Big 6 Bar B Que on Urbanspoon

Kreuz Market

1/4/14 1:20pm & 9/6/13 12:16pm - This was my second trip back to Kreuz (pronounced "krites").  I scored it last time but did not publish.  On my way back from hunting, I made it a point to swing through Lockhart and score it for the second time.  I wanted two scores to back up my review of this hall of fame Texas BBQ.   They have been serving barbecue since 1900.  Kruez has made Texas Monthly Top 3 in 1997 (now Smitty's because the Sista's rent was "too damn high"), Top 5 in 2003, and Top 5 in 2008.  However, in 2013 Kruez slip to Top 50 status.  My first impression upon return:  Somebody noticed they did not get top billing in 2013 Texas Monthly!

My score of Kreuz is a 96 out 100.  The is Grand Champion Texas BBQ at its finest.  My previous score was 91.  Upon my second trip, I immediately noticed the improvement in quality.  With my scoring system, there is now a measurable improvement.  If TM sampled my September visit, I get the top 50 status.  If TM sampled my January visit, Kruez is back on top ( calling Daniel Vaughn...calling Daniel Vaughn...).

Smoke:  Seasoned Post Oak.  Kruez ages their post oak for two years.  Iconic brick pits that have graced the pages of magazines, books and blogs for years.  I was lucky to place my order with Roy Perez, a Texas legend pitmaster sporting some impressive muttonchops that would make Elvis jealous.   Enjoy a moment and take in the massive smoke crypts, the orange fire glow and blue smoke floating in the air.  Then clutch your brown butcher paper wrapped booty to the nearest table for a religious experience.

Brisket:  Super Excellent.  A very impressive 5/16in smoke ring beneath a beautiful thick black bark.  A huge 1/2in slice was pull apart silky tender and every bite was moist.  Salt & Pepper rub gave huge flavor boost.  Smoke infusion throughout and the smokey render fatty parts made you dizzy.  Slices like this haunt you.  No sauce needed.  No fork needed.  Good thing because you can't find either at Kruez.  No kidding (see owner's face).  This slice improved from Excellent to Super Excellent.

After eating at Kruez and a handful of other legendary joints, I have concluded I need a new ranking for brisket.  Briskets that score 39 or better are at a whole other level and must be separated from merely Excellent (36.75 or better).  These briskets demonstrate what I call "Maximum Tenderness".  This is where the fat is rendered to perfection, collagens have melted to luxurious silkiness, and maximum moisture has been retained.  The result is a slice that you can pull apart with your fingers, its silky in texture, and remains moist and never drys out:  Maximum Tenderness.

Ribs: Excellent.  A medium sized spare rib with near perfect tenderness, with soft rosy bite beneath crust.  Little tearing and clean bone.  Silky and moist in every bite.  Smoke is blended throughout the salty pork rib.
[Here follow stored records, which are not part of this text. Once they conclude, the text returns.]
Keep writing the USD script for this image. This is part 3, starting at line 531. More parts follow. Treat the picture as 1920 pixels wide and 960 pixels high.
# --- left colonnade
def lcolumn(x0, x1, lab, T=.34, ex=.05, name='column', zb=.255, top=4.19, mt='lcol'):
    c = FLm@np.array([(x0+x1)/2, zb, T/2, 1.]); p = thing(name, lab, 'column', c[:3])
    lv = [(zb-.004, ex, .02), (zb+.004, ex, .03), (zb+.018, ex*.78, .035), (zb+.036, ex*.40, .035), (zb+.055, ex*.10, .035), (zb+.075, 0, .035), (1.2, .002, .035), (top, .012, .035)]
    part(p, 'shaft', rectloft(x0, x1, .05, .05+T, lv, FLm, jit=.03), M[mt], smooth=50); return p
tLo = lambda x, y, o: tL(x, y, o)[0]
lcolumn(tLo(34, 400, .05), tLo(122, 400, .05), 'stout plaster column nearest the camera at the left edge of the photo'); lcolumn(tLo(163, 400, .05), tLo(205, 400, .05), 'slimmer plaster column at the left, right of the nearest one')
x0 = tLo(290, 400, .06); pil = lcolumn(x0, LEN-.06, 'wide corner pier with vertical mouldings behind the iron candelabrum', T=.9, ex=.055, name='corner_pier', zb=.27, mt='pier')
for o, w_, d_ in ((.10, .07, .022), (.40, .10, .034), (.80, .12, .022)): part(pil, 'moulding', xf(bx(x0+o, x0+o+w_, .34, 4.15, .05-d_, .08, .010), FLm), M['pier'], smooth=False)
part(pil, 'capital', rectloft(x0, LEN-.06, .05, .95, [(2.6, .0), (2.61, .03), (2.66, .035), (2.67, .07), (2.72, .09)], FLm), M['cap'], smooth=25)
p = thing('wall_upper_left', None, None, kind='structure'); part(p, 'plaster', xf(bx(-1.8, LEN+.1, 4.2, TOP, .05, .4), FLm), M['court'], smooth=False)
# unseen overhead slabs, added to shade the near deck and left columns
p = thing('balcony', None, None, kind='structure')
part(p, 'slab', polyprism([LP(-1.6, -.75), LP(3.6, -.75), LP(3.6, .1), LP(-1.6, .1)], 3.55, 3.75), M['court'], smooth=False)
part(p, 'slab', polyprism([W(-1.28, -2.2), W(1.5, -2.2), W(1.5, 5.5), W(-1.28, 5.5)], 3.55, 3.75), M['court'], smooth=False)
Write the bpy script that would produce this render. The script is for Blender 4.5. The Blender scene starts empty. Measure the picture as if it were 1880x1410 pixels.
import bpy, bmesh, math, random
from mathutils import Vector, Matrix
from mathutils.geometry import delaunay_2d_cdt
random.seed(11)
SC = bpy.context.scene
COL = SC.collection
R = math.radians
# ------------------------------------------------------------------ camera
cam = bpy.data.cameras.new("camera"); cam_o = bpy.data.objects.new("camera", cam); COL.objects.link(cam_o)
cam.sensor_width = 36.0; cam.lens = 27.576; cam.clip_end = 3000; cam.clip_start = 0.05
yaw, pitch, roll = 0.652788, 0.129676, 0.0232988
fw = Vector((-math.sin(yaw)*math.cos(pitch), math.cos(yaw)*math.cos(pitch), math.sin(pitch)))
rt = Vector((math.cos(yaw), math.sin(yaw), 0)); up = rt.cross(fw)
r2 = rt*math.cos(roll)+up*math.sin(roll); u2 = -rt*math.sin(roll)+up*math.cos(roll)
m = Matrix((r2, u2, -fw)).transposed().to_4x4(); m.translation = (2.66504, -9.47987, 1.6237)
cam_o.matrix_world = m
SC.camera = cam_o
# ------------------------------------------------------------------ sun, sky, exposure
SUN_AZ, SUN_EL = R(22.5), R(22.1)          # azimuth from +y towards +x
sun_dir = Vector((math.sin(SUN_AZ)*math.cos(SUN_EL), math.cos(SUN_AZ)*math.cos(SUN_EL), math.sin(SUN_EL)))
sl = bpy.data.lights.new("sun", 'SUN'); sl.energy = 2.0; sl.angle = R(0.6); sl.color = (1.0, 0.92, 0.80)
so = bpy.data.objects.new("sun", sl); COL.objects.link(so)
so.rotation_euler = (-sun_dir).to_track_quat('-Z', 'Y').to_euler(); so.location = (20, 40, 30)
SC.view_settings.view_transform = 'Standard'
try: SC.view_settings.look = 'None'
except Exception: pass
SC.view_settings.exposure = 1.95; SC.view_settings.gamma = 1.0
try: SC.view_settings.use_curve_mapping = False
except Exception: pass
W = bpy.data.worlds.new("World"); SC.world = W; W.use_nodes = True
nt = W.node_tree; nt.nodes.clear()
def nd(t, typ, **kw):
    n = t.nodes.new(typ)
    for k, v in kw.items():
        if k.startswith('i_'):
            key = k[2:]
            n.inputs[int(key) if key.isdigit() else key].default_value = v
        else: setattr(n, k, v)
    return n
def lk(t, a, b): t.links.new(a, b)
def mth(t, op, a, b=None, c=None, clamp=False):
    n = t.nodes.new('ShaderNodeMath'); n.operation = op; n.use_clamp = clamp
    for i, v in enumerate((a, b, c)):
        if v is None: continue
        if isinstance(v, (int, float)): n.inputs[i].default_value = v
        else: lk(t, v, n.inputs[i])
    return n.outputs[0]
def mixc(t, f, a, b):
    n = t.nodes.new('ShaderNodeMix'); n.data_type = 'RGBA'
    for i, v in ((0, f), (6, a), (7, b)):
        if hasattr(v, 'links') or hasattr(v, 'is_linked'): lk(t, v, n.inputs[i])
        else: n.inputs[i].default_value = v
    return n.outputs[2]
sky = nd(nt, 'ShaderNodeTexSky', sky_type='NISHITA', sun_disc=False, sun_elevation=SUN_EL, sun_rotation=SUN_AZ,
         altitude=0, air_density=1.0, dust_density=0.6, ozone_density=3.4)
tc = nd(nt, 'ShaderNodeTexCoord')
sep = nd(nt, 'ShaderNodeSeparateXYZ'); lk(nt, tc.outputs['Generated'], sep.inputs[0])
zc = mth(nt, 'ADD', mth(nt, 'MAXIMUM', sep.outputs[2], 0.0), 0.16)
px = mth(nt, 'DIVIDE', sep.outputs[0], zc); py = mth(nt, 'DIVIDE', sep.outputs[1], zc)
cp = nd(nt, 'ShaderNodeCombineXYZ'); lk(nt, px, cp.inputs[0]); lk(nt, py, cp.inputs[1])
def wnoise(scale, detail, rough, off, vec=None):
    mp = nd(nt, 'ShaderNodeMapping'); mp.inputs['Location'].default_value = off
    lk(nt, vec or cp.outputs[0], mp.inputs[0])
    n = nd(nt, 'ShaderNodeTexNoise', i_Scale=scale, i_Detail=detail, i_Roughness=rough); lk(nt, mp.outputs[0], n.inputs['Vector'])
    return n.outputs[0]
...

Flavor is enhanced by the salt & pepper rub.  No sauce needed.  These ribs improved from Good to Excellent (quite a jump!).

Sausage:  Excellent.  A typical Central Texas style beef ring link.  I did not grow up eating these rings, so I approach each link with a little a trepidation.  If done wrong these rings can taste like mushy beef.  Kreuz does it right.  A tight packed fine ground beef link (15% pork) inside a snappy casing.  Good garlic and beef flavor with a strong peppery after taste.  Very fresh, juicy and smokey.  No sauce needed.

Sauce: N/A.  They do not serve sauce at Kruez and never will.  There was a time long ago before air conditioning and the first oil boom when there was no sauce served in Texas.  There was a time long ago when there was a debate about sauce vs Texas BBQ.  That was a long time ago and sauce won.  Its here to stay and part of the score.  Out of respect to Kreuz and tradition I awarded them a score slightly below the average all others.  This way I did not punish them with a zero and kept their score comparable to everyone else that serves sauce.